Extract all of the entries and set them down verbatim.

[Start of DATA TO USE]

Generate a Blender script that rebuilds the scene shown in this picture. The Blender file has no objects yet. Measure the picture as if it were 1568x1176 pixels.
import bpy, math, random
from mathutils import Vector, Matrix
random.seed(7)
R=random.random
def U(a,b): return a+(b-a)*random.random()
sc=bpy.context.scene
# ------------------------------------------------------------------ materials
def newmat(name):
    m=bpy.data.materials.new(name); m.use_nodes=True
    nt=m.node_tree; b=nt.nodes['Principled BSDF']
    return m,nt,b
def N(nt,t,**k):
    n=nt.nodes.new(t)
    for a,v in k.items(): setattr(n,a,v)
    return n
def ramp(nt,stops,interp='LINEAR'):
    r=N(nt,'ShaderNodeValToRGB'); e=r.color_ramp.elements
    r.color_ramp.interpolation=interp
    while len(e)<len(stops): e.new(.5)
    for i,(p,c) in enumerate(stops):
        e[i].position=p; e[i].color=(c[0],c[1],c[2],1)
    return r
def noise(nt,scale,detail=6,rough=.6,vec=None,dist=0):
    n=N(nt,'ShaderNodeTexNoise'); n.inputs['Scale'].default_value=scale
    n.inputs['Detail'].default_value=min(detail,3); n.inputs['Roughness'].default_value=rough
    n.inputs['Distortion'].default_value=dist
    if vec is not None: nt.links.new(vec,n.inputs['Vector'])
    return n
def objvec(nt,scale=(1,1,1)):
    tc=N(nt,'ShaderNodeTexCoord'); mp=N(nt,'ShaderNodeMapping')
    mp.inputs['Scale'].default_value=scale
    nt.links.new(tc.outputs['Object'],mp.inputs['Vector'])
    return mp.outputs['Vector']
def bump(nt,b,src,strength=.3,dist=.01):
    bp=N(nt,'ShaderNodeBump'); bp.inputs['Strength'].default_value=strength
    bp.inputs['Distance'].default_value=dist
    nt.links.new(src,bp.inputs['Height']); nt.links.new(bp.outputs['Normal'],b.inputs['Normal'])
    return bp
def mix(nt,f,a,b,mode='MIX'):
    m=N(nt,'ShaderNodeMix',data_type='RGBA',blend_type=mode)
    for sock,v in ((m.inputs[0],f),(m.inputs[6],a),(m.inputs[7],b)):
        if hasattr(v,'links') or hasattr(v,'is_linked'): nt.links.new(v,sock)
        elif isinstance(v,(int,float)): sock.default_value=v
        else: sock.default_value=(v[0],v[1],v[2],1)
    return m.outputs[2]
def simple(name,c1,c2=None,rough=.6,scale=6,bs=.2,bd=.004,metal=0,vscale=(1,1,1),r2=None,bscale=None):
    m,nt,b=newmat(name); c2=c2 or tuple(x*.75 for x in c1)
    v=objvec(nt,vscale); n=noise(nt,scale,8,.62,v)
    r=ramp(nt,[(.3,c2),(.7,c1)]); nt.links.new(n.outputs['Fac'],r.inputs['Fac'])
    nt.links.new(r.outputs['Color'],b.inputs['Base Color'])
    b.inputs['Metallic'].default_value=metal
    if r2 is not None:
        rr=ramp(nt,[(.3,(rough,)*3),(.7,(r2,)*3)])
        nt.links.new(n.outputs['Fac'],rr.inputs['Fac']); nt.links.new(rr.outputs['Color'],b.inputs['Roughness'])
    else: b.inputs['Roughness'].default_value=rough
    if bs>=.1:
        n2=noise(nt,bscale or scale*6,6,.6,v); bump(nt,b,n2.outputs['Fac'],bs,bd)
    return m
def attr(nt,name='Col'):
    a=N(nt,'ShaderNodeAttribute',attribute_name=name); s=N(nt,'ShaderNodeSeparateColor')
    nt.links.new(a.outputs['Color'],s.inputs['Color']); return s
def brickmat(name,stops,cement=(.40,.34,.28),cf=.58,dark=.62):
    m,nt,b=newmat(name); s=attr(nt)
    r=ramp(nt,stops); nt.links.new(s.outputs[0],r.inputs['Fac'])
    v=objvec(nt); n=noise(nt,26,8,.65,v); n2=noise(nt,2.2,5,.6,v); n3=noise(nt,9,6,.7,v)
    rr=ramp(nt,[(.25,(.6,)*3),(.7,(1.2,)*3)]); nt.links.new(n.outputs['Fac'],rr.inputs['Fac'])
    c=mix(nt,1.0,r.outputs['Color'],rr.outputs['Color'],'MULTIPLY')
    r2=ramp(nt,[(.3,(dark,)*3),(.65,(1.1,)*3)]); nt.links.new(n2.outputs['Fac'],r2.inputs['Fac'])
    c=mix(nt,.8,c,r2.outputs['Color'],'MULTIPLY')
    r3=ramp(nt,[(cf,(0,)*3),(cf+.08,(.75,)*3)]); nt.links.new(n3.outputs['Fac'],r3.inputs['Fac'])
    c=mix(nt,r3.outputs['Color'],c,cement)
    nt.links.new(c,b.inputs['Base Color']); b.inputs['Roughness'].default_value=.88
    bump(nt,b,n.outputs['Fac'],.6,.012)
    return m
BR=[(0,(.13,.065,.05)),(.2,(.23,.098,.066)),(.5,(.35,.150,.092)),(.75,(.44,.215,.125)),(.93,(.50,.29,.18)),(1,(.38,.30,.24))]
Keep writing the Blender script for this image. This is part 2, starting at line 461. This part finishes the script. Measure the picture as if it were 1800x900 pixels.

[End of DATA TO USE]

--- ANSWER TO THIS PROBLEM ---
Generate a Blender script that rebuilds the scene shown in this picture. The Blender file has no objects yet. Measure the picture as if it were 1568x1176 pixels.
import bpy, math, random
from mathutils import Vector, Matrix
random.seed(7)
R=random.random
def U(a,b): return a+(b-a)*random.random()
sc=bpy.context.scene
# ------------------------------------------------------------------ materials
def newmat(name):
    m=bpy.data.materials.new(name); m.use_nodes=True
    nt=m.node_tree; b=nt.nodes['Principled BSDF']
    return m,nt,b
def N(nt,t,**k):
    n=nt.nodes.new(t)
    for a,v in k.items(): setattr(n,a,v)
    return n
def ramp(nt,stops,interp='LINEAR'):
    r=N(nt,'ShaderNodeValToRGB'); e=r.color_ramp.elements
    r.color_ramp.interpolation=interp
    while len(e)<len(stops): e.new(.5)
    for i,(p,c) in enumerate(stops):
        e[i].position=p; e[i].color=(c[0],c[1],c[2],1)
    return r
def noise(nt,scale,detail=6,rough=.6,vec=None,dist=0):
    n=N(nt,'ShaderNodeTexNoise'); n.inputs['Scale'].default_value=scale
    n.inputs['Detail'].default_value=min(detail,3); n.inputs['Roughness'].default_value=rough
    n.inputs['Distortion'].default_value=dist
    if vec is not None: nt.links.new(vec,n.inputs['Vector'])
    return n
def objvec(nt,scale=(1,1,1)):
    tc=N(nt,'ShaderNodeTexCoord'); mp=N(nt,'ShaderNodeMapping')
    mp.inputs['Scale'].default_value=scale
    nt.links.new(tc.outputs['Object'],mp.inputs['Vector'])
    return mp.outputs['Vector']
def bump(nt,b,src,strength=.3,dist=.01):
    bp=N(nt,'ShaderNodeBump'); bp.inputs['Strength'].default_value=strength
    bp.inputs['Distance'].default_value=dist
    nt.links.new(src,bp.inputs['Height']); nt.links.new(bp.outputs['Normal'],b.inputs['Normal'])
    return bp
def mix(nt,f,a,b,mode='MIX'):
    m=N(nt,'ShaderNodeMix',data_type='RGBA',blend_type=mode)
    for sock,v in ((m.inputs[0],f),(m.inputs[6],a),(m.inputs[7],b)):
        if hasattr(v,'links') or hasattr(v,'is_linked'): nt.links.new(v,sock)
        elif isinstance(v,(int,float)): sock.default_value=v
        else: sock.default_value=(v[0],v[1],v[2],1)
    return m.outputs[2]
def simple(name,c1,c2=None,rough=.6,scale=6,bs=.2,bd=.004,metal=0,vscale=(1,1,1),r2=None,bscale=None):
    m,nt,b=newmat(name); c2=c2 or tuple(x*.75 for x in c1)
    v=objvec(nt,vscale); n=noise(nt,scale,8,.62,v)
    r=ramp(nt,[(.3,c2),(.7,c1)]); nt.links.new(n.outputs['Fac'],r.inputs['Fac'])
    nt.links.new(r.outputs['Color'],b.inputs['Base Color'])
    b.inputs['Metallic'].default_value=metal
    if r2 is not None:
        rr=ramp(nt,[(.3,(rough,)*3),(.7,(r2,)*3)])
        nt.links.new(n.outputs['Fac'],rr.inputs['Fac']); nt.links.new(rr.outputs['Color'],b.inputs['Roughness'])
    else: b.inputs['Roughness'].default_value=rough
    if bs>=.1:
        n2=noise(nt,bscale or scale*6,6,.6,v); bump(nt,b,n2.outputs['Fac'],bs,bd)
    return m
def attr(nt,name='Col'):
    a=N(nt,'ShaderNodeAttribute',attribute_name=name); s=N(nt,'ShaderNodeSeparateColor')
    nt.links.new(a.outputs['Color'],s.inputs['Color']); return s
def brickmat(name,stops,cement=(.40,.34,.28),cf=.58,dark=.62):
    m,nt,b=newmat(name); s=attr(nt)
    r=ramp(nt,stops); nt.links.new(s.outputs[0],r.inputs['Fac'])
    v=objvec(nt); n=noise(nt,26,8,.65,v); n2=noise(nt,2.2,5,.6,v); n3=noise(nt,9,6,.7,v)
    rr=ramp(nt,[(.25,(.6,)*3),(.7,(1.2,)*3)]); nt.links.new(n.outputs['Fac'],rr.inputs['Fac'])
    c=mix(nt,1.0,r.outputs['Color'],rr.outputs['Color'],'MULTIPLY')
    r2=ramp(nt,[(.3,(dark,)*3),(.65,(1.1,)*3)]); nt.links.new(n2.outputs['Fac'],r2.inputs['Fac'])
    c=mix(nt,.8,c,r2.outputs['Color'],'MULTIPLY')
    r3=ramp(nt,[(cf,(0,)*3),(cf+.08,(.75,)*3)]); nt.links.new(n3.outputs['Fac'],r3.inputs['Fac'])
    c=mix(nt,r3.outputs['Color'],c,cement)
    nt.links.new(c,b.inputs['Base Color']); b.inputs['Roughness'].default_value=.88
    bump(nt,b,n.outputs['Fac'],.6,.012)
    return m
BR=[(0,(.13,.065,.05)),(.2,(.23,.098,.066)),(.5,(.35,.150,.092)),(.75,(.44,.215,.125)),(.93,(.50,.29,.18)),(1,(.38,.30,.24))]
Keep writing the Blender script for this image. This is part 2, starting at line 461. This part finishes the script. Measure the picture as if it were 1800x900 pixels.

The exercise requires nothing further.